Records from a data source
----------------
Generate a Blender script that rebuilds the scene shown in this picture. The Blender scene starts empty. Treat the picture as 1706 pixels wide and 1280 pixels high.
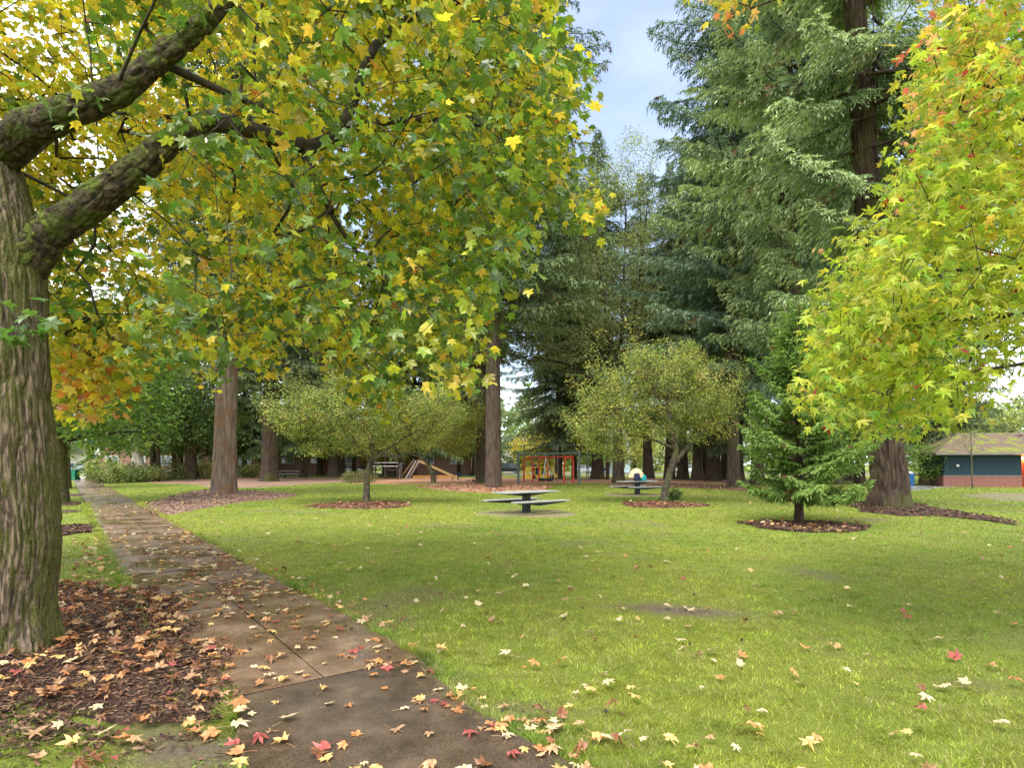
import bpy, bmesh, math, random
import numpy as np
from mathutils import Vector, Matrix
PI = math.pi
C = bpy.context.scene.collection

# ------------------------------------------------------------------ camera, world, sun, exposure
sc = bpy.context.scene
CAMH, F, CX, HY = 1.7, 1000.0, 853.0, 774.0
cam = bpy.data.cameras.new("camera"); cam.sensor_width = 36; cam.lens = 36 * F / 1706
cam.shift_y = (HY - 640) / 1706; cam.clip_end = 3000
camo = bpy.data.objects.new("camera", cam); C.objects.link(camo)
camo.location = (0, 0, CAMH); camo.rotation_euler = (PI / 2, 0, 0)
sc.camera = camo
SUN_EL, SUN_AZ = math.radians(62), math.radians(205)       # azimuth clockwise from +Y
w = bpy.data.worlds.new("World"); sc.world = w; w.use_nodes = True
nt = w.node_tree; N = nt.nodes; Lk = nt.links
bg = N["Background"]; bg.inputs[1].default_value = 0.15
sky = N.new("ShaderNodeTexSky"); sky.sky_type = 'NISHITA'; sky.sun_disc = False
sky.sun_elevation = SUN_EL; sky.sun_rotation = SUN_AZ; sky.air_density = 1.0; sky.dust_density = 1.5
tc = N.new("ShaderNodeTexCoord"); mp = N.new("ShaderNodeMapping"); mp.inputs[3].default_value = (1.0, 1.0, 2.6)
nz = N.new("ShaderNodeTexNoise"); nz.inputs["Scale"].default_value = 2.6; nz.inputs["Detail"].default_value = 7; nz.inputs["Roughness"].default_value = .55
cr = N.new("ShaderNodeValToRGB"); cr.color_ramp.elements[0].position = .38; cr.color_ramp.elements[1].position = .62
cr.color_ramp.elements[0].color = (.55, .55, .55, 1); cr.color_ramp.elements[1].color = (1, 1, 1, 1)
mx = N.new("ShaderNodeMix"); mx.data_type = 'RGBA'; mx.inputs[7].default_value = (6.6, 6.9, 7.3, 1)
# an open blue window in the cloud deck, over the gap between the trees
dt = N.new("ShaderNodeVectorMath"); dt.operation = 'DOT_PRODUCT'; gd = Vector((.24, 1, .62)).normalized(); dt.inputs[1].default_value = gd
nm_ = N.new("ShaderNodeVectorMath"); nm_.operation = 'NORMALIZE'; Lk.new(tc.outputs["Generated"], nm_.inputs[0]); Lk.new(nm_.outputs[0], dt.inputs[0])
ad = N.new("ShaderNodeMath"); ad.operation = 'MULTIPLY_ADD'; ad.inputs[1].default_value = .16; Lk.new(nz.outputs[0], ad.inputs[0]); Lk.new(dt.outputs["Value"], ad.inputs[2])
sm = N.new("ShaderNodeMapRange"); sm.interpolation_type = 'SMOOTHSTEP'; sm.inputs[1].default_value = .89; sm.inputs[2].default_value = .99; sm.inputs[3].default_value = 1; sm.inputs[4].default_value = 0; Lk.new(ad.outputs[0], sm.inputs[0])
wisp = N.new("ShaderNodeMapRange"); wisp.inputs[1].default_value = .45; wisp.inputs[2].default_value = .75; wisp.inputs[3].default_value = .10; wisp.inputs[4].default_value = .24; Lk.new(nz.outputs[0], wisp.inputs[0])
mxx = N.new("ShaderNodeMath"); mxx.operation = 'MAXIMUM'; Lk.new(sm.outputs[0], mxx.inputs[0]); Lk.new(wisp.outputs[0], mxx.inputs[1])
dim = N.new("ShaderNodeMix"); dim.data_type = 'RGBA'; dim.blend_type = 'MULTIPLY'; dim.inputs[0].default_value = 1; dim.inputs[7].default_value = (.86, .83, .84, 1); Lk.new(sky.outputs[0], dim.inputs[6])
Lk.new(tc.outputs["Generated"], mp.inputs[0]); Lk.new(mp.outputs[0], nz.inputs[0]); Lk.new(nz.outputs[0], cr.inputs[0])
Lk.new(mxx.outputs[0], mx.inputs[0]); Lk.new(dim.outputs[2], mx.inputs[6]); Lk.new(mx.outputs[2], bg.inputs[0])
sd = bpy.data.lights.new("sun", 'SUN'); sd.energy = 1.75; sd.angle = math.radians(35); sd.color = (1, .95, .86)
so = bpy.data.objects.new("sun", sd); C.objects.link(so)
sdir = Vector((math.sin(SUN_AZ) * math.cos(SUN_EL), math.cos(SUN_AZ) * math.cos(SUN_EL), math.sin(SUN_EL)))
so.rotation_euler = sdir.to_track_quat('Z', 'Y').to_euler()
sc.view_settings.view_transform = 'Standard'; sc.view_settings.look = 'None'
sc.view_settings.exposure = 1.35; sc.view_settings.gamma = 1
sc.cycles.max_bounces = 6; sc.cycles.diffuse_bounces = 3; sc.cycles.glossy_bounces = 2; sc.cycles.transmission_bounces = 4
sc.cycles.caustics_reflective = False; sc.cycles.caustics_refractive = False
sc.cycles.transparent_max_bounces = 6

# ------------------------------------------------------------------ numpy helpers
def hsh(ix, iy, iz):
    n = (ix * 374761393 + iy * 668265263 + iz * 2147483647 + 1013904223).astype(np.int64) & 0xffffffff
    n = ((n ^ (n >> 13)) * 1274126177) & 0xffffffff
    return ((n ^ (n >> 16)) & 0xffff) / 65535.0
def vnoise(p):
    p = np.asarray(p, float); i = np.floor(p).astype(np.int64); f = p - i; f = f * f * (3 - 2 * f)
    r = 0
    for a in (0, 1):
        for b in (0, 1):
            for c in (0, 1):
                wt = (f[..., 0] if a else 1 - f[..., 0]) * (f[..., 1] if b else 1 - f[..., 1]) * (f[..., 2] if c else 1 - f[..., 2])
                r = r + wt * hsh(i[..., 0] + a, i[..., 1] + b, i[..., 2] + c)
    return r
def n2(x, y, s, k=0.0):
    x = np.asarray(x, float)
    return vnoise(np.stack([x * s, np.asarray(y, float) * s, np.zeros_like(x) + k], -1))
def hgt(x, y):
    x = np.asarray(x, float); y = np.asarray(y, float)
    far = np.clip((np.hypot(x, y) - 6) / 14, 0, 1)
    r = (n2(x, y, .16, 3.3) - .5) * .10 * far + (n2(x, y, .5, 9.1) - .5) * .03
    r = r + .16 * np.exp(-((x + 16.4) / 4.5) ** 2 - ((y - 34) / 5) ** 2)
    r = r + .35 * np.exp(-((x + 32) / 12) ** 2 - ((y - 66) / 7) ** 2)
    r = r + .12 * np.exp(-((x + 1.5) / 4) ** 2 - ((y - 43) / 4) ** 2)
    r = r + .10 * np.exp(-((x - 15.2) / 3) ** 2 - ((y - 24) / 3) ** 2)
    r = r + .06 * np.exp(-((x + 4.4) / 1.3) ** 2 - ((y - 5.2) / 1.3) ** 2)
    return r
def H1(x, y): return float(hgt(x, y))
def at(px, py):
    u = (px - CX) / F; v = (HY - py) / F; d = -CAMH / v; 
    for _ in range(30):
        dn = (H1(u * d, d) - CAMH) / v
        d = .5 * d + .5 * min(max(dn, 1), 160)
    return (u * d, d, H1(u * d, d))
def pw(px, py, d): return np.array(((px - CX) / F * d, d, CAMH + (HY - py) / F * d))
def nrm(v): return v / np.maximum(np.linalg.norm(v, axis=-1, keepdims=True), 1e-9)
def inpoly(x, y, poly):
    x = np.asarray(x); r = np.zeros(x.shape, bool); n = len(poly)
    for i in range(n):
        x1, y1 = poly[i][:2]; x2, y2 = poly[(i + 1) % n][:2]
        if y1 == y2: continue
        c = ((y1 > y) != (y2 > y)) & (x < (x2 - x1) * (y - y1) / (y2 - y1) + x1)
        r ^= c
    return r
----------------
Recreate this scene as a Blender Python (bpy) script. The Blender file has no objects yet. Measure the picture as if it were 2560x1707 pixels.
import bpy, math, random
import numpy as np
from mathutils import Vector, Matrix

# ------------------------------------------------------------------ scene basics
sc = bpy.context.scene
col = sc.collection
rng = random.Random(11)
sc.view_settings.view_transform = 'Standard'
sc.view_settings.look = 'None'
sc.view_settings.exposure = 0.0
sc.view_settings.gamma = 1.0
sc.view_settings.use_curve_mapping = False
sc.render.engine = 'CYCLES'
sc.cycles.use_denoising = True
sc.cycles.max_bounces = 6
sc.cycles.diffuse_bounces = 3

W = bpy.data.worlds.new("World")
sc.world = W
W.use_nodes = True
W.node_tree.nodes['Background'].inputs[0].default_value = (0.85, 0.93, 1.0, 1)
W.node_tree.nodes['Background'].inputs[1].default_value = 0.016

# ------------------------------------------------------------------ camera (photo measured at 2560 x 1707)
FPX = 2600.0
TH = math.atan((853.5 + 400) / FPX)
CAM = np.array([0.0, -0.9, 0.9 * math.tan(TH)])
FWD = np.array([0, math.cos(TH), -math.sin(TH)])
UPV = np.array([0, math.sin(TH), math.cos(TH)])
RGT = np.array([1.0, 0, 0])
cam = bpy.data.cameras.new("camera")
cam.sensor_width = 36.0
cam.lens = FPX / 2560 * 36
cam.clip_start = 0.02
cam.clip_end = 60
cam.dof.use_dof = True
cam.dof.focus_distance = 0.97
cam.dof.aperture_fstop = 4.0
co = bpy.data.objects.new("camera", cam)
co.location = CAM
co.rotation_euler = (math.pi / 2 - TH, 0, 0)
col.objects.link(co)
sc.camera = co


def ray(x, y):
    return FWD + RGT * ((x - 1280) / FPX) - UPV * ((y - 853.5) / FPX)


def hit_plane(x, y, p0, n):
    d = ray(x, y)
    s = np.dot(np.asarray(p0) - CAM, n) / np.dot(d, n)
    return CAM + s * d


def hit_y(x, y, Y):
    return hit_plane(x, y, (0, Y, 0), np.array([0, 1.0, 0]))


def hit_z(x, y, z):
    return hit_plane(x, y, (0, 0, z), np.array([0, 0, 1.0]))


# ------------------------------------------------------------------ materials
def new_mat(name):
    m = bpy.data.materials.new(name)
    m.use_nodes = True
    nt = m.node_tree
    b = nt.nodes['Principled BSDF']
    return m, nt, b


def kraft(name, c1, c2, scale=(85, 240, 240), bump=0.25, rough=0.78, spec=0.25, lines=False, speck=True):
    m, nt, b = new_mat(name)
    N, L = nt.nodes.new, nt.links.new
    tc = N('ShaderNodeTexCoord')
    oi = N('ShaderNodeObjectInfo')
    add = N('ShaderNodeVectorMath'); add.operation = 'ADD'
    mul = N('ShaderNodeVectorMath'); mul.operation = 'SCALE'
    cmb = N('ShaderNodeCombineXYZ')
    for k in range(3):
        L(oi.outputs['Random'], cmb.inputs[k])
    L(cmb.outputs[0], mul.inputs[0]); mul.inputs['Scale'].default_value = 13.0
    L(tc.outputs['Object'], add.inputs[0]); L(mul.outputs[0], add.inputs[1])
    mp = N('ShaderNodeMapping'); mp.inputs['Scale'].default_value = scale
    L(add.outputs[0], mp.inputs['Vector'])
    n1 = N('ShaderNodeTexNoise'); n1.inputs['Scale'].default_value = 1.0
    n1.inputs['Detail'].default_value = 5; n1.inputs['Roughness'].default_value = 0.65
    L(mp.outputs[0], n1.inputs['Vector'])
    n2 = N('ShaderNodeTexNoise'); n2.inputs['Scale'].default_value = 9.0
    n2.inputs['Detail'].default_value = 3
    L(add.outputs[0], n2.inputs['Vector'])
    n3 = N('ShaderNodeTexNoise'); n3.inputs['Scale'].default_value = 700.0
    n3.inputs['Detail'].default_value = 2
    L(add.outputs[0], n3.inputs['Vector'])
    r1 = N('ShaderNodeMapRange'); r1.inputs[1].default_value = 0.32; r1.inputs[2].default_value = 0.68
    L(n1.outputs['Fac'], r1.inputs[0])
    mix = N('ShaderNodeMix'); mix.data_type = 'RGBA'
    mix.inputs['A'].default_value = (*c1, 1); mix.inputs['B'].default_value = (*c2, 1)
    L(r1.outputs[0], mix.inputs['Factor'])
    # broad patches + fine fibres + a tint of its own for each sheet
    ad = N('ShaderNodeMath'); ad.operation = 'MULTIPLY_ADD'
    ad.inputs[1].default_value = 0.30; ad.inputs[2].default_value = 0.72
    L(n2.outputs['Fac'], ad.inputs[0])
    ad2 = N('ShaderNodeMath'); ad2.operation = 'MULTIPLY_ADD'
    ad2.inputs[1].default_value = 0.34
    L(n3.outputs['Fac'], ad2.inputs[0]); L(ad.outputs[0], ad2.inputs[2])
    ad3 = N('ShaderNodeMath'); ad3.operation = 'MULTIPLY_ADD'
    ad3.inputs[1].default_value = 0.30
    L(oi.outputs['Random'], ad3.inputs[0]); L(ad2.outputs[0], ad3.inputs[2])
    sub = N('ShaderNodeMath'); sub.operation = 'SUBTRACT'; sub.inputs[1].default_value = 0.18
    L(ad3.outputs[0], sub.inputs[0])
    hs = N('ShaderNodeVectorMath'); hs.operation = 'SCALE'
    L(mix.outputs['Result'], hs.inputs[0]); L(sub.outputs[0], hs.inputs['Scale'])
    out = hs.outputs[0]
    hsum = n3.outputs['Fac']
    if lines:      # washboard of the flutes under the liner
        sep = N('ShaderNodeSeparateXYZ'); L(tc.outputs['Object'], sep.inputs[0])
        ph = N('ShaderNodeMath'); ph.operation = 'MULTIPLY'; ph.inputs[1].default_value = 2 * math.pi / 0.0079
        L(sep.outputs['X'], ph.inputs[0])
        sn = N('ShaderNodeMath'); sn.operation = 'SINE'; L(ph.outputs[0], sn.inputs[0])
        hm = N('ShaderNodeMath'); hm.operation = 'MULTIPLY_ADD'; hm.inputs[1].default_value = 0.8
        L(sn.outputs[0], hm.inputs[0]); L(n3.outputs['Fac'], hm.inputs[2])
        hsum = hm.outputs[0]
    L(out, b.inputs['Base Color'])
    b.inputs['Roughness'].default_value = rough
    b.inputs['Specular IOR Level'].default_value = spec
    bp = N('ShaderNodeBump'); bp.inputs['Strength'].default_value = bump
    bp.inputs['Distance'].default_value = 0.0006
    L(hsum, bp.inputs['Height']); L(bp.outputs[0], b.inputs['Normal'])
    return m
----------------
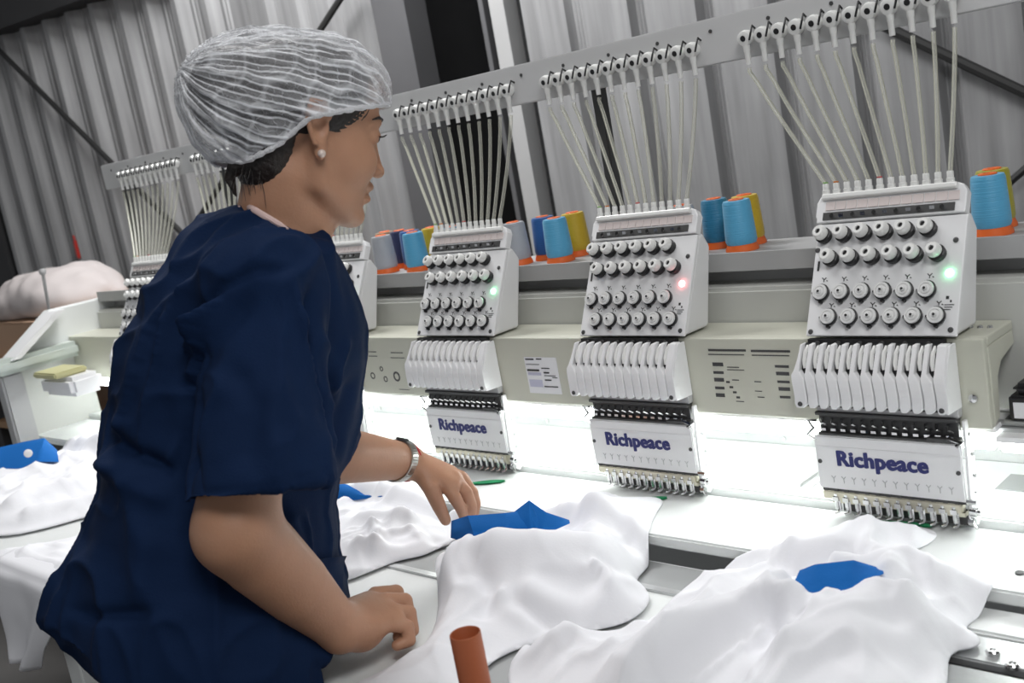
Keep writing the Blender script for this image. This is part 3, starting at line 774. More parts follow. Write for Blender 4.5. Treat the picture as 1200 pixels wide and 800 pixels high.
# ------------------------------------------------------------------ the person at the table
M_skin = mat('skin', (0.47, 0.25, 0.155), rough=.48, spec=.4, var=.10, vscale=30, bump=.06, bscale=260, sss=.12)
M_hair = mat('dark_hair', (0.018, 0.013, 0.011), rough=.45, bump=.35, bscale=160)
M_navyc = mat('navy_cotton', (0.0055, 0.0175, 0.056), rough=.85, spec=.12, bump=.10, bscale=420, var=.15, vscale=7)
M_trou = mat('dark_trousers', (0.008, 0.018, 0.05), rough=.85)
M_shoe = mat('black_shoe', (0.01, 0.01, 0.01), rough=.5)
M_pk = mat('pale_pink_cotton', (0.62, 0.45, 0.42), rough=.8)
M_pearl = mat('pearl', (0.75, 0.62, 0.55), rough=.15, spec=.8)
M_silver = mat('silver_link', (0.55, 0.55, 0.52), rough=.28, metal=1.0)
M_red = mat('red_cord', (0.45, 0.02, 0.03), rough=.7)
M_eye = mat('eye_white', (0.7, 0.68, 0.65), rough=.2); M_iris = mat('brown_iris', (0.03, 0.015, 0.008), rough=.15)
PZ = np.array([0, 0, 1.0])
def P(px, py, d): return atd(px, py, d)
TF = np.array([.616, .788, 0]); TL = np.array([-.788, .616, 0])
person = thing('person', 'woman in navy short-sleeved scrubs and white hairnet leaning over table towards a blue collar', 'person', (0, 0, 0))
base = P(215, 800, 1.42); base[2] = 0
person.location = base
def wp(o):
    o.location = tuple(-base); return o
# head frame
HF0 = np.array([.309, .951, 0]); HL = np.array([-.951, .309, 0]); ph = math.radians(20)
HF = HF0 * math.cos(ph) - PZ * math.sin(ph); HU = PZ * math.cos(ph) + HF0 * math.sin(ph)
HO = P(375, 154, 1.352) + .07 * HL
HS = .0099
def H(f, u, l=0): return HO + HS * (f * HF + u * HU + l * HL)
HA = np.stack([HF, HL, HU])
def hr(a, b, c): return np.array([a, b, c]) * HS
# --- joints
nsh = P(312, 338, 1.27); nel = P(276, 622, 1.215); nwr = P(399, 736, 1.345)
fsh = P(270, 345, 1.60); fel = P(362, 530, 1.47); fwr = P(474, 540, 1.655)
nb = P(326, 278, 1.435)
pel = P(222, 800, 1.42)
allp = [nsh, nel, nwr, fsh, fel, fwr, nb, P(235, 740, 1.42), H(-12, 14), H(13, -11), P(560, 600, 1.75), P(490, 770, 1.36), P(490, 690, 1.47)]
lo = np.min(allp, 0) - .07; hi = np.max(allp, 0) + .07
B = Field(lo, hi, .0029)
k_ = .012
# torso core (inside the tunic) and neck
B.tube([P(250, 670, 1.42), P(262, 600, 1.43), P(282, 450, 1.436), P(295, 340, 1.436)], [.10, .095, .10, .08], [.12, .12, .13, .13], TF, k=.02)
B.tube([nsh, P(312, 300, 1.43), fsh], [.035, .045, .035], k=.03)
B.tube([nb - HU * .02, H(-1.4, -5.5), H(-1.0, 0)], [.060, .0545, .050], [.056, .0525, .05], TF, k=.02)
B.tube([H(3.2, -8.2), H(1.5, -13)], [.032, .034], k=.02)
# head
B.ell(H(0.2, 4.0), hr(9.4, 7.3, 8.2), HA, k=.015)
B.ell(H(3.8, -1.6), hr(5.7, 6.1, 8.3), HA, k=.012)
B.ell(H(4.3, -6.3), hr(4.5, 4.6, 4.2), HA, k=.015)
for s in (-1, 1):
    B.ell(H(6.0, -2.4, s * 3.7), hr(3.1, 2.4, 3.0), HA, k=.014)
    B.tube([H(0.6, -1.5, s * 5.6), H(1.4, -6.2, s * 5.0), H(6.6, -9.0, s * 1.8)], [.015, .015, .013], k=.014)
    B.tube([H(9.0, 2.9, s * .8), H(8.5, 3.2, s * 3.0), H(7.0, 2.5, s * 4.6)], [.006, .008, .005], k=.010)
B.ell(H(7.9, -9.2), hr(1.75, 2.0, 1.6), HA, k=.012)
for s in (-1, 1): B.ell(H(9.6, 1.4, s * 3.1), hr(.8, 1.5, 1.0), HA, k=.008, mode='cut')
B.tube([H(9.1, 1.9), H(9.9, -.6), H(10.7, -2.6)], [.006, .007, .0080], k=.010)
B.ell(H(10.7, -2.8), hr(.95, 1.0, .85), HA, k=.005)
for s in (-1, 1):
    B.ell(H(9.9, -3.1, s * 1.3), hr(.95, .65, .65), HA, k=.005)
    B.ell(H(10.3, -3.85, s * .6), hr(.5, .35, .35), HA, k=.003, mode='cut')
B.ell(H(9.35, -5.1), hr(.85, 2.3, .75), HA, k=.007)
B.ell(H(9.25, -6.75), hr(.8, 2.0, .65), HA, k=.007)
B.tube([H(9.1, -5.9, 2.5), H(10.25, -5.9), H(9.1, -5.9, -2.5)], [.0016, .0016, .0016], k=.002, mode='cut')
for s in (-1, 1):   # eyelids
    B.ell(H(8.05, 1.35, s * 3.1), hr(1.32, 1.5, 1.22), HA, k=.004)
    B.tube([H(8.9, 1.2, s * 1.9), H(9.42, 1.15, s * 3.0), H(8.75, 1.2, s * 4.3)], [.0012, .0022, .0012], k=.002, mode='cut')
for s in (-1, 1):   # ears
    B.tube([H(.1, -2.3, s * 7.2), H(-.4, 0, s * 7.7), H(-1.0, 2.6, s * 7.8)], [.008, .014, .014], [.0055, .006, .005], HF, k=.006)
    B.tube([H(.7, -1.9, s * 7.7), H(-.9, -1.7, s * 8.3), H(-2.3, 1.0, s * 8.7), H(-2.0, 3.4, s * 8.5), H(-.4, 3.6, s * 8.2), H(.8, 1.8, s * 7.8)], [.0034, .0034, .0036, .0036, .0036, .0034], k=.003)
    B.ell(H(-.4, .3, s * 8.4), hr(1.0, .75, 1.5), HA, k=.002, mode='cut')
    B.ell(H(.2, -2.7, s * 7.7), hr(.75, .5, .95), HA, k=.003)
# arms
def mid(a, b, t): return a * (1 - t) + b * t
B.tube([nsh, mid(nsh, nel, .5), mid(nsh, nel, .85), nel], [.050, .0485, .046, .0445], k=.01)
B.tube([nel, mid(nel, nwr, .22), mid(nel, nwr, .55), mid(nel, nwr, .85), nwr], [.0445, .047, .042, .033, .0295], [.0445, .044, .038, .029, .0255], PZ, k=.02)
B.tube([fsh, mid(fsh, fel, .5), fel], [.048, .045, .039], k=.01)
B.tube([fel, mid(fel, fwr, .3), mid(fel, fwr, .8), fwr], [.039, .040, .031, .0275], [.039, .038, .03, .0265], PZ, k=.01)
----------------
_PROBLEM REQUIREMENTS_.
Transcribe, exactly as written, the lines starting at the one with "Generate a Blender" and ending at the one with "C = bpy.context.scene.collection", and nothing more. Pictures are not part of the copy.

_THE RESULT_.
Generate a Blender script that rebuilds the scene shown in this picture. The Blender scene starts empty. Treat the picture as 1706 pixels wide and 1280 pixels high.
import bpy, bmesh, math, random
import numpy as np
from mathutils import Vector, Matrix
PI = math.pi
C = bpy.context.scene.collection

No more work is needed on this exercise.